The firm owns the customer relationship but no longer fully owns the machinery underneath it. For a company whose entire identity is its app and its users, that may be an acceptable bargain. For one that views infrastructure as a strategic asset, it is a real concession.
That said, the dependency runs to a BaFin-licensed, MiCA-authorized entity rather than an unregulated one, which is the entire point: the provider has already cleared the regulatory bar its clients are scrambling to meet, so the concentration risk is paired with a genuine compliance guarantee.
What This Signals About Crypto's Maturation
Step back from BitGo specifically and the development says something larger about the industry. Early crypto firms built everything themselves because no infrastructure existed to rent; vertical integration was not a choice but a necessity. What is happening now is specialization: some firms concentrate on regulation, others on custody, others on trading, others on user acquisition, and they assemble each other's regulated building blocks rather than each constructing the whole stack.

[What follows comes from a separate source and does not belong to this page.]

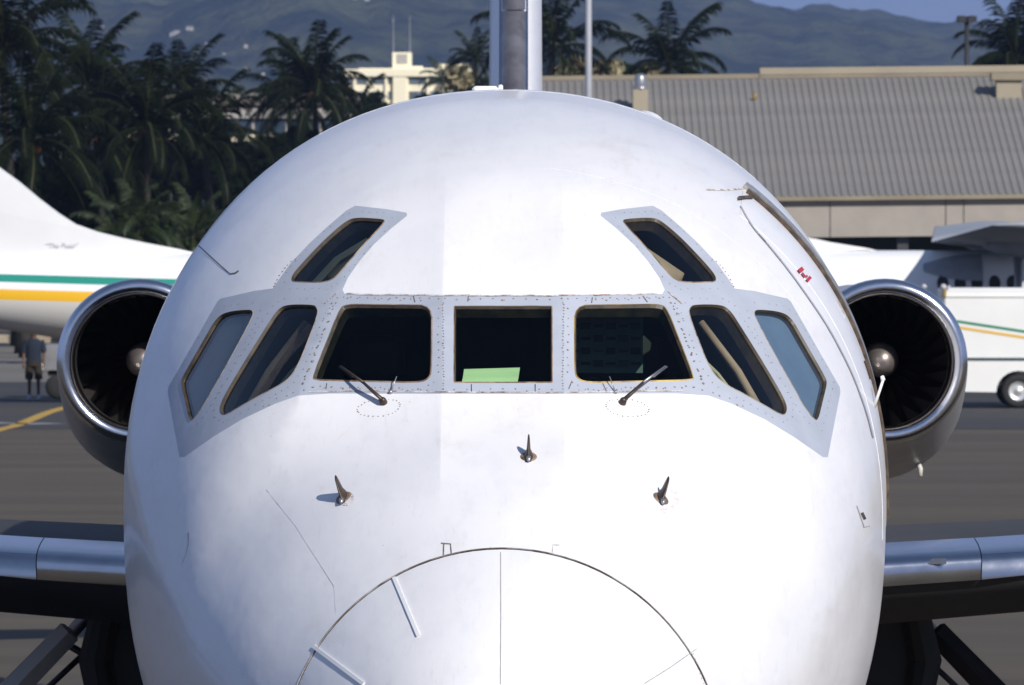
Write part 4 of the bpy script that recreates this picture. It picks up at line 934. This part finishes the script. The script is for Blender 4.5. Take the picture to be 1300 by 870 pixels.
# roof depth so the ridge stands at photograph row 98 above x=985
bR = 16.5; zR = at(985, 98.5, 250+bR)[2]; sl = math.atan2(zR-zE, bR); SL = math.hypot(zR-zE, bR)
src = None; pw = .27; n = int((aR-aL)/pw)
mb = MB(); mb.add([(0, 0, 0), (.07, 0, .0), (.10, 0, .04), (.18, 0, .04), (.21, 0, 0), (pw, 0, 0)]+[(x, SL, z) for x, z in ((0, 0), (.07, 0), (.10, .04), (.18, .04), (.21, 0), (pw, 0))], [(i, i+1, i+7, i+6) for i in range(5)])
RM = (HR.to_4x4())@Matrix.Rotation(-math.atan(TILT), 4, 'Y')@Matrix.Rotation(sl, 4, 'X')
for i in range(n):
    if src is None:
        o = mb.build('roof_panel', 'roof', hg, local=True); src = o.data
    else: o = bpy.data.objects.new('roof_panel', src); COL.objects.link(o); o.parent = hg

    o.matrix_local = Matrix.Translation(Vector(H(aL+i*pw, 0, zE+random.uniform(0, .004)))-ORG[hg])@RM
def hb(name, m, a0, a1, b0, b1, z0, z1, parent=hg, **k):
    mb = MB(); mb.add([H(a, b, z) for a in (a0, a1) for b in (b0, b1) for z in (z0, z1)], [(0, 1, 3, 2), (4, 6, 7, 5), (0, 4, 5, 1), (2, 3, 7, 6), (0, 2, 6, 4), (1, 5, 7, 3)]); return mb.build(name, m, parent, **k)
hb('eave_gutter', 'gutter', aL, aR, -.25, -.02, zE-.14, zE+.02)
zw0 = at(1100, 302, 249)[2]
jo = [H(0, 0, 0)]*0
sx = [-9.6, -6.5]+[float((at(px, 280, 248)-e0)@ux) for px in (1057, 1205, 1228)]; sx += [sx[-1]+4.2, sx[-1]+4.9, sx[-1]+9.5, 26]
for a, b in zip(sx[:-1], sx[1:]): hb('wall_panel', 'panel', a+.018, b-.018, .05, .25, zw0, zE-.14)
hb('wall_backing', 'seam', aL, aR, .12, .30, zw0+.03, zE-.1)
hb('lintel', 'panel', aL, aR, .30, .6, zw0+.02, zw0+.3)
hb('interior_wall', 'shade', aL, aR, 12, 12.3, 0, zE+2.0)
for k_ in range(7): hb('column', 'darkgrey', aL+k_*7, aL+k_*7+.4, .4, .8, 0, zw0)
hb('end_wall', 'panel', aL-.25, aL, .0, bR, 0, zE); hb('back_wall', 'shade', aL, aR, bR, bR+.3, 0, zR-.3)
mb = MB(); mb.rings([[H(a, .1, zE-.05), H(a, bR, zR-.05), H(a, bR, zE-.05)] for a in (aL-.2, aL)], True, True, True); mb.build('gable_wall', 'panel', hg)
# ridge caps: the plain one on the left and the thicker raised one from x=965 rightwards
aS = float((at(965, 97, 266)-e0)@ux)
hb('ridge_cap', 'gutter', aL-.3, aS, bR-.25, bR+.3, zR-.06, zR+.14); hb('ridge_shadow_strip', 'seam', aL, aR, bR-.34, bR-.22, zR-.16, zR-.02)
hb('ridge_cap', 'ridge', aS, aR, bR-.3, bR+1.2, zR+.10, zR+.36); hb('ridge_flashing', 'gutter', aS, aR, bR-.32, bR-.28, zR-.1, zR+.08)
# roof vents
def onroof(px, py):
    # intersect the view ray with the roof plane
    v = fw+rt*((px-650)/F)+up*((435-py)/F); n_ = np.array(HR.to_4x4()@Matrix.Rotation(sl, 4, 'X')@Vector((0, 0, 1, 0)))[:3]
    t = ((H(0, 0, zE)-CAM)@n_)/(v@n_); return CAM+v*t
p = onroof(813, 138); wv = 19/F*262
mb = MB(); mb.box(p+[0, 0, .22], (wv, wv, 1.0), HR); vt = mb.build('roof_vent', 'ridge', hg)
mb = MB(); tz = p[2]+.70; mb.tube([(p[0], p[1], tz), (p[0], p[1], tz+.14), (p[0], p[1], tz+.15), (p[0], p[1], tz+.5), (p[0], p[1], tz+.62)], [.30, .27, .22, .23, .12], 14); mb.build('vent_cowl', 'steel', vt, smooth=True)
p = onroof(1281, 128); mb = MB(); mb.box(p+[0, .4, .35], (.95, .9, .9), HR); vt = mb.build('roof_vent', 'ridge', hg)
mb = MB(); mb.box(p+[0, .4, .92], (1.35, 1.2, .28), HR); mb.build('vent_hood', 'gutter', vt)
for px, py, m_ in ((958, 128, 'gold'), (736, 134, 'ventwhite')):
    p = onroof(px, py); mb = MB(); mb.tube([p-[0, 0, .1], p+[0, 0, .20], p+[0, 0, .30]], [.06 if px > 900 else .16, .08 if px > 900 else .2, .04], 8); mb.build('vent_pipe', m_, hg, smooth=True)

# ================================================================== POLES
def pole(px, D, ztop, r, m, label, heads, cat='light pole'):
    P = at(px, 300, D); t = empty('light_pole', (P[0], P[1], 0), label, cat)
    mb = MB(); mb.tube([(0, 0, 0), (0, 0, ztop*.5), (0, 0, ztop)], [r*1.1, r, r*.85], 14); mb.tube([(0, 0, 0), (0, 0, .06)], r*2, 14); mb.build('pole', m, t, local=True, smooth=True)
    for dx in heads:
        mb = MB(); mb.cbox((dx, 0, ztop+.02), (.42, .5, .28), .05); mb.build('lamp_head', m, t, local=True, auto=.6)
    return t
pole(747, 226, 15.5, .115, 'polegrey', 'tall pale grey light pole rising right behind the jet\'s fin', (-.5, .5))
pole(1227, 300, at(1227, 25, 300)[2], .115, 'poledark', 'black light pole with a short twin head behind the hangar roof', (-.22, .22))
P = at(217, 300, 240); t = empty('sign_post', (P[0], P[1], 0), 'thin post with a small white box sign below the left palms', 'sign')
mb = MB(); mb.tube([(0, 0, 0), (0, 0, 5.5)], .04, 8); mb.build('post', 'poledark', t, local=True); mb = MB(); mb.cbox((0, -.06, 4.05), (.14, .08, .34), .02); mb.build('sign_box', 'ventwhite', t, local=True)

# ================================================================== PALMS
def frond_mesh(L, e0, droop, seed, leaf=.62):
    r_ = random.Random(seed); pts = []; x = z = 0.0; a = e0; N = 16
    for i in range(N+1):
        pts.append((x, z, a)); st_ = L/N; x += math.cos(a)*st_; z += math.sin(a)*st_; a -= droop/N*(.5+1.2*i/N)
    mb = MB(); V = []; Fc = []; mi = []
    for i in range(N):                        # midrib
        w_ = .045*(1-i/N)+.008; w2 = .045*(1-(i+1)/N)+.008; n = len(V)
        (xa, za, _), (xb_, zb2, _) = pts[i], pts[i+1]
        V += [(xa, -w_, za), (xa, w_, za), (xb_, w2, zb2), (xb_, -w2, zb2), (xa, 0, za-.05), (xb_, 0, zb2-.05)]; Fc += [(n, n+1, n+2, n+3), (n+1, n+4, n+5, n+2), (n+4, n, n+3, n+5)]; mi += [1, 1, 1]
    K = 44
    for s in (-1, 1):
        for k in range(K):
            f_ = .10+.90*k/K; i = min(N-1, int(f_*N)); g_ = f_*N-i; xa = pts[i][0]*(1-g_)+pts[i+1][0]*g_; za = pts[i][1]*(1-g_)+pts[i+1][1]*g_; a = pts[i][2]
            ll = leaf*math.sin(min(1, f_*2.3)*PI/2)*(1-.55*max(0, f_-.5)*1.6)*r_.uniform(.8, 1.1); sp_ = r_.uniform(.5, .8)+.3*f_; hang = -.30-.5*r_.random()
            dx, dz = math.cos(a)*sp_, math.sin(a)*sp_; d_ = Vector((dx, s*1.0, dz+hang)).normalized()
            t_ = Vector((math.cos(a), 0, math.sin(a)))*.030; b0 = Vector((xa, 0, za)); b1 = b0+d_*ll*.55; b2 = b0+d_*ll+Vector((0, 0, -.16*ll-.1*r_.random()))
            n = len(V); V += [tuple(b0-t_*.6), tuple(b0+t_*.6), tuple(b1+t_*1.1), tuple(b1-t_*1.1), tuple(b2)]; Fc += [(n, n+1, n+2, n+3), (n+3, n+2, n+4)]; mi += [0, 0]
    me = bpy.data.meshes.new('frond'); me.from_pydata(V, [], Fc); me.update(); return me, mi
def frond_set(mats_):
    out = []
    for k, (e, dr) in enumerate(((1.35, .9), (1.05, 1.5), (.75, 1.9), (.40, 1.9), (.05, 1.5), (-.4, 1.0))):
        for sd_ in (0, 1):
            me, mi = frond_mesh(3.0, e, dr, k*7+sd_); me.materials.append(M[mats_[0]]); me.materials.append(M[mats_[1]]); me.polygons.foreach_set('material_index', mi); out.append(me)
    return out
FS = frond_set(('frond', 'frond_y')); FS2 = frond_set(('frond_lt', 'frond_y'))
PALMG = 'coconut palms behind the apron'
def palm(px, py, D, size, label, nf=20, lean=0.0, seed=1, fs=FS, nuts=True, name='palm_tree', droop=None):
    r_ = random.Random(seed); P = at(px, py, D); h = P[2]; bx = P[0]-lean
    t = empty(name, (bx, P[1], 0), label, 'palm tree', PALMG)
    pts = [(lean*(f_**1.6)+.12*math.sin(f_*5+seed), .1*math.sin(f_*4), h*f_) for f_ in np.linspace(0, 1, 12)]; pts[-1] = (lean, 0, h)
    mb = MB(); rr = [.20*size*(1.25-.5*f_+.05*(i % 2)) for i, f_ in enumerate(np.linspace(0, 1, 12))]; rr[0] *= 1.4; mb.tube(pts, [v*.62 for v in rr], 10); mb.build('trunk', 'trunk', t, local=True, smooth=True)
    nf = int(nf*1.35)
    for k in range(nf):
        lv = k/nf; idx = min(5, int(lv*6)) if droop is None else min(5, max(droop, int(lv*6)))
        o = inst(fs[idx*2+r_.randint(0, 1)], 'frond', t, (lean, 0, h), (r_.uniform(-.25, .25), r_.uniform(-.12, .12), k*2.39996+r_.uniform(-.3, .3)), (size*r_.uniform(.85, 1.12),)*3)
    if nuts:
        mb = MB()
        for k in range(9):
            a = k*.7; c = np.array([lean+.22*size*math.cos(a), .22*size*math.sin(a), h-.12*size-.09*(k % 3)]); mb.tube([c-[0, 0, .12], c-[0, 0, .05], c+[0, 0, .05], c+[0, 0, .12]], [.03, .11, .11, .03], 8)
        mb.build('coconut_cluster', 'coconut', t, local=True, smooth=True)
PALMS = [
 (5, 62, 236, 1.30, 'tall dark palm cut off by the left edge, highest crown there', 22, -.5, 1),
 (112, 105, 262, 1.05, 'palm with upright fan-like fronds right of the tallest left palm', 18, .3, 2),
 (40, 178, 228, 1.22, 'low palm with an orange heart at the left edge, above the striped tail', 20, .2, 3),
 (186, 162, 246, 1.12, 'wide dark palm with orange coconuts, middle of the left cluster', 22, .2, 4),
 (122, 168, 255, 1.10, 'dark palm squeezed between the two orange-hearted palms', 20, -.2, 5),
 (236, 122, 300, 1.05, 'palm with ragged upright fronds, right end of the left cluster', 18, .4, 6),
 (262, 178, 275, 1.10, 'shadowy lower palm leaning over the low grey roof', 18, -.6, 7),
 (399, 116, 330, 1.25, 'large single palm against the mountain, left of the cream building', 24, -.4, 8),
 (366, 128, 338, 1.10, 'smaller palm just left of the large single palm', 16, .2, 9),
 (449, 148, 345, .85, 'low palm in front of the cream building\'s left corner', 14, .1, 10),
 (603, 76, 400, .68, 'palm half hidden behind the left side of the fin', 16, .0, 11),
 (703, 62, 330, 1.40, 'palm close to the right side of the fin, behind the light pole', 16, .0, 12),
 (849, 84, 345, 1.32, 'lone palm rising over the hangar ridge behind the metal vent', 17, .0, 13),
 (1289, 76, 330, 1.35, 'palm at the right edge behind the black light pole', 18, .0, 14),
 (566, 104, 520, .85, 'small paler palm in front of the cream building', 16, .0, 15)]
for i, (px, py, D, sz, lb, nf, ln, sd_) in enumerate(PALMS): palm(px, py, D, sz, lb, nf, ln, sd_, fs=FS2 if i == 14 else FS, nuts=i in (2, 3, 4, 7), droop=None)
for i, (px, py, D, lb) in enumerate(((150, 300, 214, 'young bright palm just above the striped tail, leftmost of three'), (177, 292, 214, 'young bright palm just above the striped tail, middle of three'), (246, 300, 216, 'young bright palm beside the jet\'s left shoulder, rightmost of three'))):
    palm(px, py, D, .62, lb, 14, 0, 30+i, fs=FS2, nuts=False, name='young_palm')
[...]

That is exactly how traditional financial services already work, where most institutions do not build every piece of their own infrastructure but instead combine vendors and focus on distribution and revenue. Crypto-as-a-Service is a marker that crypto is converging on that model. The deeper story is less about crypto than about the industrialization of crypto infrastructure, and it points to a particular kind of winner. The firms that come out ahead may not be the ones with the best wallets or the slickest APIs, but the ones that can turn regulation and compliance, the hardest and least glamorous part of the business, into a scalable service that everyone else pays to use.